Posted by Austin Hill on

I’ll never forget the first time I came home after leaving for college. Having graduated from high school in the San Francisco Bay Area, my college was 811 miles away near downtown Seattle, Washington.

After just two months away, I flew home for Thanksgiving break. The evening drive from Oakland International Airport to my parents’ house in Danville felt surreal. I was traveling on roads I’d driven many times, but they felt different somehow.

The area was similar to when I had left. After all, I had only been gone 60 days! But despite the similarity, home felt different. It no longer quite felt like home.

This feeling only intensified each time I returned in the future. Seattle felt a little more like home, and Danville felt a little less so. What had changed in California? What made it feel less like home? My parent’s hadn’t turned my bedroom into a guest room. They didn’t redecorate or remodel the house.

However, every time I returned home, it was never the same as when I was in high school. Friends had moved away, while those who stayed home had new experiences, meeting new people. So it was the relationships that had changed. In this discovery, I learned an important lesson about home.
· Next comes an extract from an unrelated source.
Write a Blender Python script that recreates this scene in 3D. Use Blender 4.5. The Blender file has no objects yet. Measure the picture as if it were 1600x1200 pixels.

Our relationships determine what feels like home. As a species, we humans can be resilient. We adapt as needed and we’ve come to make just about anywhere habitable. We even have lived in space for years at a time.

Sure, favorite restaurants, beautiful scenery, or certain furniture can evoke powerful emotions and memories. But even those objects usually refer us to times spent in a certain place with other people. Our relationships determine what feels like home.

During this season of Lent, we looking at the idea of “home” through the Biblical narrative. Our story began with Abraham, leaving his home, in search of a place that God would reveal. The rest of Abraham’s life, he’s living as a foreigner, even after he’s been told that God would make a great nation out of his family.

The story continues with Jacob, Abraham’s grandson, Moses and the Israelites (Abraham’s descendents) as they live in Egypt and journey to the Promised Land, Joshua leading the people to acquire that land, David leading the people to secure their place as a nation, Solomon building the temple of God, and on. But even through all of that, there’s still a longing within the people.

The hopes of the nation are placed in the coming of a messiah, a promised leader who would establish Israel truly as a nation among nations forever. And Jesus comes, but not as a conquering warrior king. Rather, he comes as a suffering servant. As the culmination of this millennium-long story, Jesus invites people to follow him, to remain in relationship with him. And Jesus replaces the temple, the homeland as the ultimate way to be connected to God.

The longing for wholeness isn’t about a place; it never was. Jesus argues that the only way to really feel that peace is to be connected to him, not Jerusalem, not religion, not to any other place.

Thus we can say that our home truly is determined by relationship. We will only ever truly be at home when we are connected to Christ.